** begin **
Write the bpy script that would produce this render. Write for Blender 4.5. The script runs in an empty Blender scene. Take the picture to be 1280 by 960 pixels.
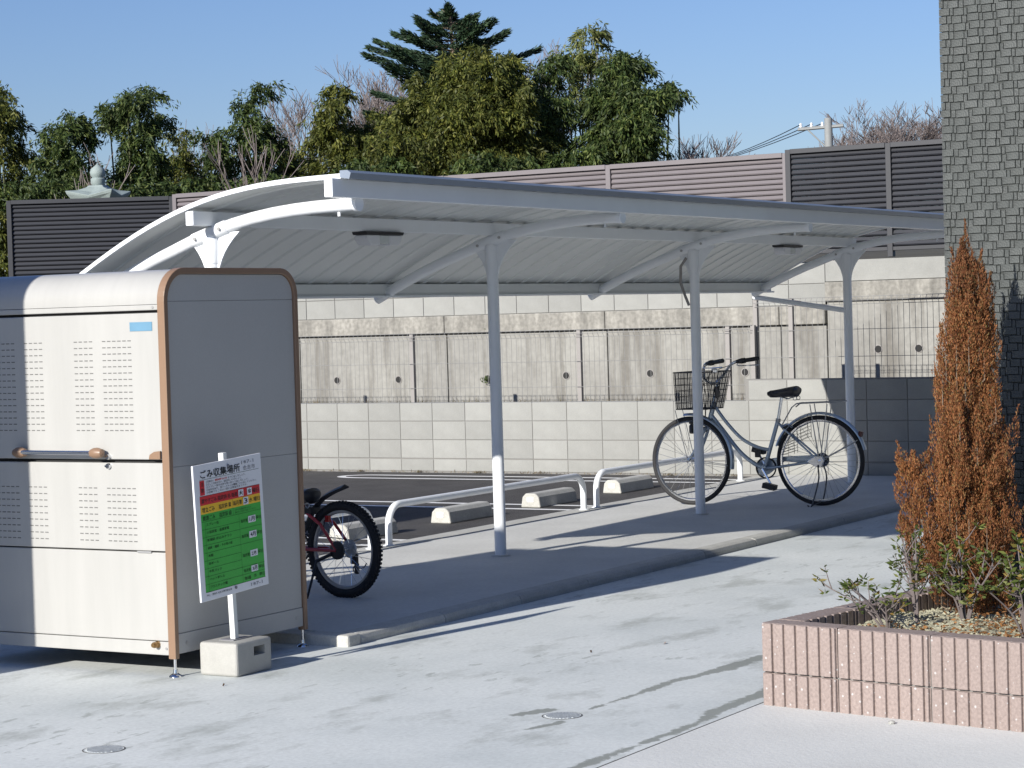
import bpy, bmesh, math, random
import numpy as np
from mathutils import Vector, Matrix
random.seed(7); rng = np.random.default_rng(7)
scene = bpy.context.scene
COL = scene.collection
R = math.radians

# ------------------------------------------------------------------ camera
CAM_H, F_PX = 1.5, 2807.0
yaw, pitch, roll = R(30.62), R(1.70), R(1.67)
fw = Vector((math.cos(yaw)*math.cos(pitch), math.sin(yaw)*math.cos(pitch), -math.sin(pitch)))
rt0 = Vector((math.sin(yaw), -math.cos(yaw), 0)); up0 = rt0.cross(fw)
rt = rt0*math.cos(roll) - up0*math.sin(roll); up = up0*math.cos(roll) + rt0*math.sin(roll)
cam_data = bpy.data.cameras.new("camera"); cam = bpy.data.objects.new("camera", cam_data); COL.objects.link(cam)
cam.matrix_world = Matrix(((rt.x, up.x, -fw.x, 0), (rt.y, up.y, -fw.y, 0), (rt.z, up.z, -fw.z, CAM_H), (0, 0, 0, 1)))
cam_data.sensor_width = 36; cam_data.lens = F_PX/1280*36; cam_data.clip_start = 0.1; cam_data.clip_end = 3000
scene.camera = cam
def at(x, y, d):
    """world point seen in photo column x, row y at distance d"""
    return Vector((0, 0, CAM_H)) + (fw + rt*((x-640)/F_PX) - up*((y-480)/F_PX))*d

# ------------------------------------------------------------------ light
SUN = Vector((-2.35, .34, 1)).normalized()
SUN_EL = math.asin(SUN.z)
world = bpy.data.worlds.new("World"); scene.world = world; world.use_nodes = True
wn = world.node_tree.nodes; wl = world.node_tree.links
sky = wn.new("ShaderNodeTexSky"); sky.sky_type = 'NISHITA'; sky.sun_disc = False
sky.sun_elevation = SUN_EL; sky.sun_rotation = math.atan2(SUN.x, SUN.y)
sky.air_density = 1.15; sky.dust_density = 0.3; sky.ozone_density = 3.5; sky.altitude = 50
bg = wn["Background"]; bg.inputs[1].default_value = 0.08
tint = wn.new("ShaderNodeMix"); tint.data_type = 'RGBA'; tint.blend_type = 'MULTIPLY'; tint.inputs[0].default_value = 1
wl.new(sky.outputs[0], tint.inputs[6]); tint.inputs[7].default_value = (.66, .715, .97, 1); wl.new(tint.outputs[2], bg.inputs[0])
sl = bpy.data.lights.new("sun", 'SUN'); sl.energy = 4.6; sl.angle = R(0.5); sl.color = (1, .955, .88)
so = bpy.data.objects.new("sun", sl); COL.objects.link(so)
so.rotation_euler = SUN.to_track_quat('Z', 'Y').to_euler()
scene.view_settings.view_transform = 'Standard'; scene.view_settings.look = 'None'
scene.view_settings.exposure = 0.55; scene.view_settings.gamma = 1
scene.view_settings.use_curve_mapping = False
scene.render.filter_size = 2.2
scene.cycles.max_bounces = 6; scene.cycles.use_denoising = True

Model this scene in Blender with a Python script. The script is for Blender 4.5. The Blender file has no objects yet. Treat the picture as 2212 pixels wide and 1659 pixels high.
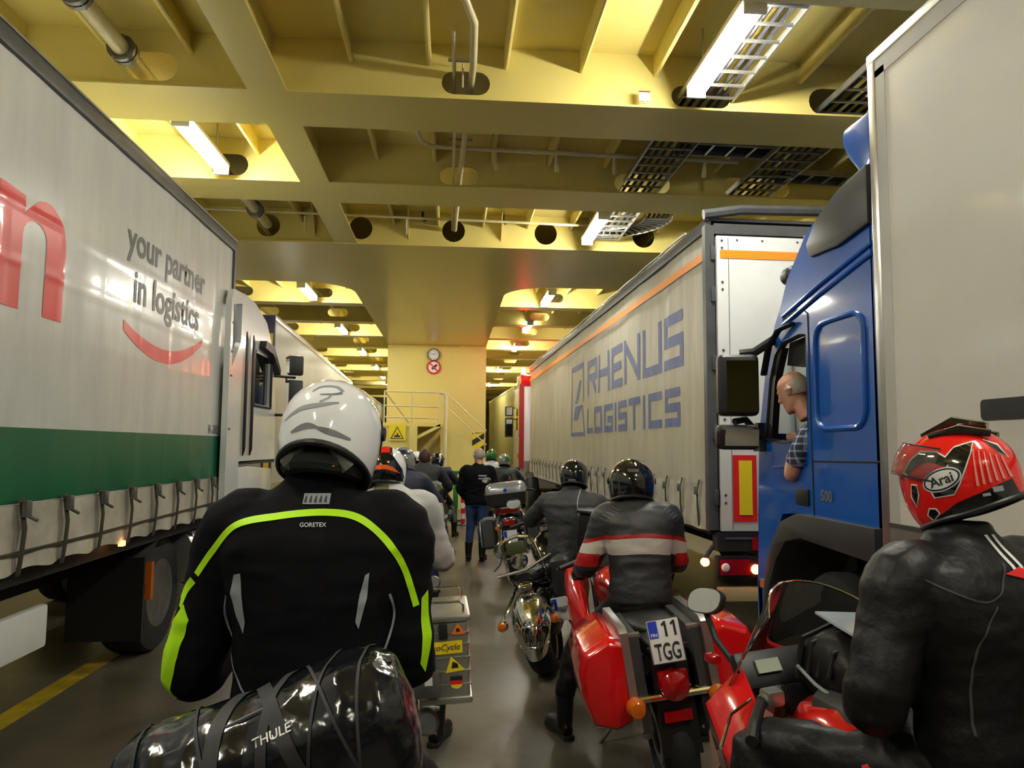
import bpy, bmesh, math, random
from mathutils import Vector, Matrix, noise
from mathutils.geometry import tessellate_polygon
from mathutils.bvhtree import BVHTree
random.seed(7)
sc = bpy.context.scene
C = sc.collection
PI = math.pi
R = math.radians

# ---------------------------------------------------------------- camera
YAW, PITCH, ROLL = R(4.6), R(4.85), R(-0.45)
_f = Vector((math.sin(YAW)*math.cos(PITCH), math.cos(YAW)*math.cos(PITCH), math.sin(PITCH)))
_r = Vector((math.cos(YAW), -math.sin(YAW), 0))
_u = _r.cross(_f)
_r2 = math.cos(ROLL)*_r - math.sin(ROLL)*_u
_u2 = math.sin(ROLL)*_r + math.cos(ROLL)*_u
cam = bpy.data.cameras.new('camera'); camo = bpy.data.objects.new('camera', cam); C.objects.link(camo)
m = Matrix((( _r2.x, _u2.x, -_f.x, 0), (_r2.y, _u2.y, -_f.y, 0), (_r2.z, _u2.z, -_f.z, 1.8), (0, 0, 0, 1)))
camo.matrix_world = m
cam.sensor_width = 36.0; cam.lens = 36.0*1600/2212; cam.clip_start = 0.05; cam.clip_end = 300
sc.camera = camo

# ---------------------------------------------------------------- world and exposure
w = bpy.data.worlds.new('world'); sc.world = w; w.use_nodes = True
w.node_tree.nodes['Background'].inputs[0].default_value = (0.9, 0.95, 1.0, 1)
w.node_tree.nodes['Background'].inputs[1].default_value = 0.0
sc.view_settings.view_transform = 'Standard'
try: sc.view_settings.look = 'None'
except Exception: pass
sc.view_settings.gamma = 1.0
sc.view_settings.use_curve_mapping = False
sc.view_settings.exposure = 0.12
LAMP_POWER = 130.0
sc.cycles.max_bounces = 7; sc.cycles.diffuse_bounces = 4; sc.cycles.glossy_bounces = 3; sc.cycles.transmission_bounces = 6
sc.cycles.caustics_reflective = False; sc.cycles.caustics_refractive = True

# ---------------------------------------------------------------- materials
MATS = {}
def mat(name, col, rough=0.5, metal=0.0, var=0.0, scale=4.0, bump=0.0, bscale=60.0, coat=0.0, emit=0.0, ecol=None, trans=0.0, ior=1.45, alpha=1.0, spec=0.5, rvar=0.0, stretch=None):
    if name in MATS: return MATS[name]
    M = bpy.data.materials.new(name); M.use_nodes = True
    nt = M.node_tree; b = nt.nodes['Principled BSDF']
    b.inputs['Base Color'].default_value = (*col, 1)
    b.inputs['Roughness'].default_value = rough
    b.inputs['Metallic'].default_value = metal
    b.inputs['Specular IOR Level'].default_value = spec
    b.inputs['Coat Weight'].default_value = coat
    b.inputs['Coat Roughness'].default_value = 0.06
    b.inputs['IOR'].default_value = ior
    if trans: b.inputs['Transmission Weight'].default_value = trans
    if alpha < 1: b.inputs['Alpha'].default_value = alpha
    if emit:
        b.inputs['Emission Color'].default_value = (*(ecol or col), 1)
        b.inputs['Emission Strength'].default_value = emit
    tc = None
    def coords():
        nonlocal tc
        if tc is None:
            t = nt.nodes.new('ShaderNodeTexCoord'); tc = t.outputs['Object']
            if stretch:
                mp = nt.nodes.new('ShaderNodeMapping'); mp.inputs['Scale'].default_value = stretch
                nt.links.new(tc, mp.inputs[0]); tc = mp.outputs[0]
        return tc
    if var or rvar:
        n = nt.nodes.new('ShaderNodeTexNoise'); n.inputs['Scale'].default_value = scale; n.inputs['Detail'].default_value = 5
        n.inputs['Roughness'].default_value = 0.6
        nt.links.new(coords(), n.inputs['Vector'])
        if var:
            r = nt.nodes.new('ShaderNodeValToRGB')
            r.color_ramp.elements[0].position = 0.3; r.color_ramp.elements[1].position = 0.7
            r.color_ramp.elements[0].color = (*[max(0, c*(1-var)) for c in col], 1)
            r.color_ramp.elements[1].color = (*[min(1, c*(1+var*0.6)) for c in col], 1)
            nt.links.new(n.outputs['Fac'], r.inputs[0]); nt.links.new(r.outputs[0], b.inputs['Base Color'])
        if rvar:
            mr = nt.nodes.new('ShaderNodeMapRange'); mr.inputs['From Min'].default_value = 0.3; mr.inputs['From Max'].default_value = 0.7
            mr.inputs['To Min'].default_value = max(0.02, rough-rvar); mr.inputs['To Max'].default_value = min(1, rough+rvar)
            nt.links.new(n.outputs['Fac'], mr.inputs['Value']); nt.links.new(mr.outputs[0], b.inputs['Roughness'])
    if bump:
        n2 = nt.nodes.new('ShaderNodeTexNoise'); n2.inputs['Scale'].default_value = bscale; n2.inputs['Detail'].default_value = 3
        nt.links.new(coords(), n2.inputs['Vector'])
        bp = nt.nodes.new('ShaderNodeBump'); bp.inputs['Strength'].default_value = bump; bp.inputs['Distance'].default_value = 0.02
        nt.links.new(n2.outputs['Fac'], bp.inputs['Height']); nt.links.new(bp.outputs[0], b.inputs['Normal'])
    MATS[name] = M
    return M

CREAM = mat('cream_deck_paint', (0.74, 0.625, 0.20), 0.28, var=0.04, scale=0.5, bump=0.03, bscale=2.5)
CREAM2 = mat('cream_deck_paint_matte', (0.74, 0.625, 0.20), 0.5, var=0.06, scale=1.2)
FLOOR = mat('worn_deck_floor_paint', (0.105, 0.092, 0.066), 0.36, var=0.55, scale=0.9, bump=0.12, bscale=7.0, rvar=0.05)
LINE = mat('yellow_line_paint', (0.42, 0.30, 0.015), 0.5, var=0.3, scale=6)
LAMPGLOW = mat('lamp_tube_glow', (1, 1, 1), 0.4, emit=LAMP_POWER, ecol=(1.0, 0.97, 0.86))
STEEL = mat('galvanised_steel', (0.42, 0.41, 0.36), 0.35, metal=0.8, var=0.2, scale=8)
PIPE = mat('painted_pipe', (0.66, 0.58, 0.34), 0.3, var=0.15, scale=5)
CABLE = mat('black_cable', (0.02, 0.02, 0.022), 0.5)
BLACK = mat('black_plastic', (0.012, 0.012, 0.013), 0.42)
BLACKG = mat('gloss_black_paint', (0.008, 0.008, 0.009), 0.08, coat=1.0)
DARKG = mat('dark_grey_plastic', (0.045, 0.045, 0.046), 0.5, var=0.2, scale=5)
GREYP = mat('mid_grey_plastic', (0.14, 0.14, 0.135), 0.45)
RUBBER = mat('tyre_rubber', (0.014, 0.014, 0.014), 0.75, bump=0.2, bscale=40)
CHROME = mat('chrome', (0.72, 0.72, 0.68), 0.07, metal=1.0)
ALU = mat('brushed_aluminium', (0.55, 0.55, 0.52), 0.3, metal=0.9, var=0.12, scale=9)
DULLMETAL = mat('dull_metal', (0.2, 0.2, 0.19), 0.45, metal=0.8, var=0.3, scale=10)
WHITEP = mat('white_paint', (0.72, 0.73, 0.71), 0.25, var=0.06, scale=3)
REDP = mat('glossy_red_paint', (0.62, 0.006, 0.008), 0.16, coat=1.0)
BLUEP = mat('glossy_blue_paint', (0.0, 0.085, 0.42), 0.3, coat=0.7, var=0.1, scale=2)
YELLOW = mat('sign_yellow', (0.85, 0.66, 0.02), 0.45)
SIGNBLACK = mat('sign_black', (0.015, 0.015, 0.015), 0.5)
SIGNRED = mat('sign_red', (0.7, 0.02, 0.02), 0.4)
WHITE = mat('plain_white', (0.82, 0.82, 0.80), 0.4)
GLASS = mat('tinted_glass', (0.55, 0.6, 0.58), 0.03, trans=0.95, ior=1.2)
SMOKE = mat('smoked_screen', (0.30, 0.32, 0.30), 0.03, trans=0.9, ior=1.15)
VISOR = mat('clear_visor', (0.75, 0.78, 0.75), 0.03, trans=0.95, ior=1.2)
DARKGLASS = mat('dark_glass', (0.01, 0.012, 0.012), 0.04, coat=0.5)
MIRROR = mat('mirror_glass', (0.85, 0.86, 0.85), 0.02, metal=1.0)
TAILRED = mat('red_lens', (0.35, 0.004, 0.006), 0.12, coat=1.0)
TAILLIT = mat('lit_red_lens', (1, 0.1, 0.04), 0.2, emit=26, ecol=(1, 0.10, 0.03))
BEACON = mat('lit_red_beacon', (1, 0.02, 0.02), 0.2, emit=60, ecol=(1, 0.02, 0.02))
AMBER = mat('amber_lens', (0.6, 0.13, 0.008), 0.12, coat=1.0)
AMBERLIT = mat('lit_amber_lens', (1, 0.4, 0.05), 0.2, emit=14, ecol=(1, 0.36, 0.04))
SKIN = mat('skin', (0.55, 0.28, 0.19), 0.5, var=0.12, scale=14)

# ---------------------------------------------------------------- mesh helpers
def V(*a): return Vector(a if len(a) == 3 else a[0])
class MB:
    def __init__(s): s.v = []; s.f = []
    def add(s, vs, fs):
        o = len(s.v); s.v += [tuple(q) for q in vs]; s.f += [tuple(i+o for i in f) for f in fs]; return s
    def bx(s, x0, x1, y0, y1, z0, z1, M=None):
        p = [Vector((x, y, z)) for z in (z0, z1) for y in (y0, y1) for x in (x0, x1)]
        if M: p = [M @ q for q in p]
        return s.add(p, [(0,2,3,1),(4,5,7,6),(0,1,5,4),(2,6,7,3),(0,4,6,2),(1,3,7,5)])
    def obox(s, c, size, rot=(0,0,0)):
        from mathutils import Euler
        M = Matrix.Translation(c) @ Euler(rot).to_matrix().to_4x4()
        a, b, d = [q/2 for q in size]
        return s.bx(-a, a, -b, b, -d, d, M)
    def tube(s, pts, r, n=10, cap=True, flat=1.0, side=None, closed=False):
        pts = [Vector(p) for p in pts]; k = len(pts)
        rs = r if isinstance(r, (list, tuple)) else [r]*k
        rings = []; up = None
        for i in range(k):
            if closed: t = pts[(i+1) % k]-pts[i-1]
            else: t = pts[min(i+1, k-1)]-pts[max(i-1, 0)]
            t.normalize()
            if up is None:
                up = Vector(side) if side else (Vector((0,0,1)) if abs(t.z) < 0.9 else Vector((0,1,0)))
            a = up - t*up.dot(t)
            if a.length < 1e-5: a = t.orthogonal()
            a.normalize(); b = t.cross(a); up = a
            ra = rs[i]
            if isinstance(ra, (list, tuple)): ra, rb = ra
            else: rb = ra*flat
            rings.append([pts[i]+a*ra*math.cos(2*PI*j/n)+b*rb*math.sin(2*PI*j/n) for j in range(n)])
        return s.loft(rings, cap and not closed, closed)
    def loft(s, rings, cap=True, closed=False):
        n = len(rings[0]); o = len(s.v); k = len(rings)
        for r in rings: s.v += [tuple(q) for q in r]
        for i in range(k if closed else k-1):
            i2 = (i+1) % k
            for j in range(n):
                s.f.append((o+i*n+j, o+i*n+(j+1) % n, o+i2*n+(j+1) % n, o+i2*n+j))
        if cap:
            s.f.append(tuple(o+j for j in reversed(range(n)))); s.f.append(tuple(o+(k-1)*n+j for j in range(n)))
        return s
    def lathe(s, prof, c=(0,0,0), axis='x', n=24, closed=False):
        c = Vector(c); rings = []
        ax = {'x': (V(1,0,0), V(0,1,0), V(0,0,1)), 'y': (V(0,1,0), V(0,0,1), V(1,0,0)), 'z': (V(0,0,1), V(1,0,0), V(0,1,0))}[axis] if isinstance(axis, str) else axis
        for (r, h) in prof:
            rings.append([c+ax[0]*h+(ax[1]*math.cos(2*PI*j/n)+ax[2]*math.sin(2*PI*j/n))*max(r, 1e-4) for j in range(n)])
        return s.loft(rings, not closed, closed)
    def prism(s, poly, d0, d1, to3, holes=()):
        """plate of 2-D outline (with holes) between depth d0 and d1; to3(u, v, d) -> 3-D"""
        loops = [list(poly)]+[list(h) for h in holes]
        tris = tessellate_polygon([[Vector((u, v, 0)) for u, v in l] for l in loops])
        flat = [p for l in loops for p in l]; n = len(flat); o = len(s.v)
        s.v += [tuple(to3(u, v, d0)) for u, v in flat]+[tuple(to3(u, v, d1)) for u, v in flat]
        for t in tris:
            s.f.append((o+t[0], o+t[1], o+t[2])); s.f.append((o+n+t[2], o+n+t[1], o+n+t[0]))
        b = 0
        for l in loops:
            k = len(l)
            for j in range(k):
                j2 = (j+1) % k; s.f.append((o+b+j, o+b+j2, o+n+b+j2, o+n+b+j))
            b += k
        return s
    def grid(s, fn, nu, nv, closev=False):
        o = len(s.v); mv = nv if closev else nv+1
        for i in range(nu+1):
            for j in range(mv): s.v.append(tuple(fn(i/nu, j/nv)))
        for i in range(nu):
            for j in range(nv):
                j2 = (j+1) % mv if closev else j+1
                s.f.append((o+i*mv+j, o+i*mv+j2, o+(i+1)*mv+j2, o+(i+1)*mv+j))
        return s
    def mesh(s, name, bevel=0, seg=2, angle=35, flat=False, sub=0, solid=0, merge=0):
        bm = bmesh.new(); vs = [bm.verts.new(p) for p in s.v]
        for f in s.f:
            try: bm.faces.new([vs[i] for i in f])
            except ValueError: pass
        if merge: bmesh.ops.remove_doubles(bm, verts=bm.verts, dist=merge)
        bmesh.ops.recalc_face_normals(bm, faces=bm.faces)
        if bevel:
            es = [e for e in bm.edges if len(e.link_faces) == 2 and e.calc_face_angle(0) > 0.5]
            bmesh.ops.bevel(bm, geom=es, offset=bevel, segments=seg, affect='EDGES', profile=0.6, clamp_overlap=True)
        if sub: 
            bmesh.ops.subdivide_edges(bm, edges=bm.edges, cuts=sub, use_grid_fill=True)
        ca = R(angle)
        for f in bm.faces: f.smooth = not flat
        for e in bm.edges:
            e.smooth = not (len(e.link_faces) == 2 and e.calc_face_angle(0) > ca)
        me = bpy.data.meshes.new(name); bm.to_mesh(me); bm.free()
        return me
    def build(s, name, m, parent=None, label=None, **k):
        me = s.mesh(name, **k)
        return obj(name, me, m, parent, label)
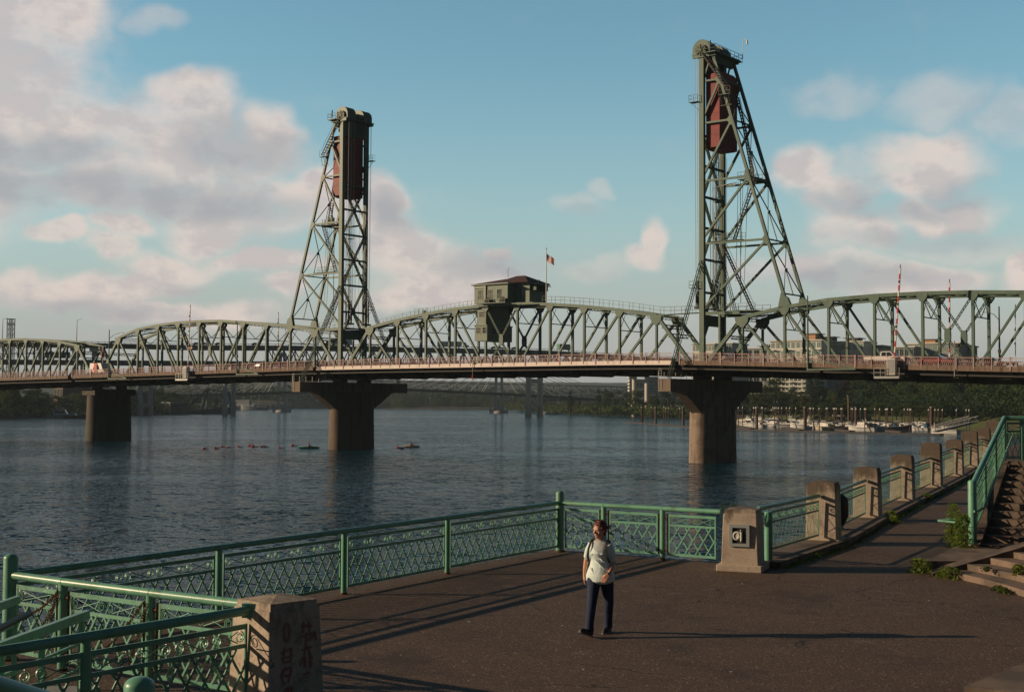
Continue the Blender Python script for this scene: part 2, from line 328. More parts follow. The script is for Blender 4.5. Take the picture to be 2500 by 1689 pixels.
** end **
● **PROBLEM DETAILS**
From the records above, quote word for word only the lines beginning at the line that has "Model this scene" and stopping after the line that has "sc.cycles.caustics_reflective = False;". Omit the pictures.

● **EXERCISE RESPONSE**
Model this scene in Blender with a Python script. The script is for Blender 4.5. The Blender file has no objects yet. Treat the picture as 2212 pixels wide and 1659 pixels high.
import bpy, bmesh, math, random
from mathutils import Vector, Matrix, noise
from mathutils.geometry import tessellate_polygon
from mathutils.bvhtree import BVHTree
random.seed(7)
sc = bpy.context.scene
C = sc.collection
PI = math.pi
R = math.radians

# ---------------------------------------------------------------- camera
YAW, PITCH, ROLL = R(4.6), R(4.85), R(-0.45)
_f = Vector((math.sin(YAW)*math.cos(PITCH), math.cos(YAW)*math.cos(PITCH), math.sin(PITCH)))
_r = Vector((math.cos(YAW), -math.sin(YAW), 0))
_u = _r.cross(_f)
_r2 = math.cos(ROLL)*_r - math.sin(ROLL)*_u
_u2 = math.sin(ROLL)*_r + math.cos(ROLL)*_u
cam = bpy.data.cameras.new('camera'); camo = bpy.data.objects.new('camera', cam); C.objects.link(camo)
m = Matrix((( _r2.x, _u2.x, -_f.x, 0), (_r2.y, _u2.y, -_f.y, 0), (_r2.z, _u2.z, -_f.z, 1.8), (0, 0, 0, 1)))
camo.matrix_world = m
cam.sensor_width = 36.0; cam.lens = 36.0*1600/2212; cam.clip_start = 0.05; cam.clip_end = 300
sc.camera = camo

# ---------------------------------------------------------------- world and exposure
w = bpy.data.worlds.new('world'); sc.world = w; w.use_nodes = True
w.node_tree.nodes['Background'].inputs[0].default_value = (0.9, 0.95, 1.0, 1)
w.node_tree.nodes['Background'].inputs[1].default_value = 0.0
sc.view_settings.view_transform = 'Standard'
try: sc.view_settings.look = 'None'
except Exception: pass
sc.view_settings.gamma = 1.0
sc.view_settings.use_curve_mapping = False
sc.view_settings.exposure = 0.12
LAMP_POWER = 130.0
sc.cycles.max_bounces = 7; sc.cycles.diffuse_bounces = 4; sc.cycles.glossy_bounces = 3; sc.cycles.transmission_bounces = 6
sc.cycles.caustics_reflective = False; sc.cycles.caustics_refractive = True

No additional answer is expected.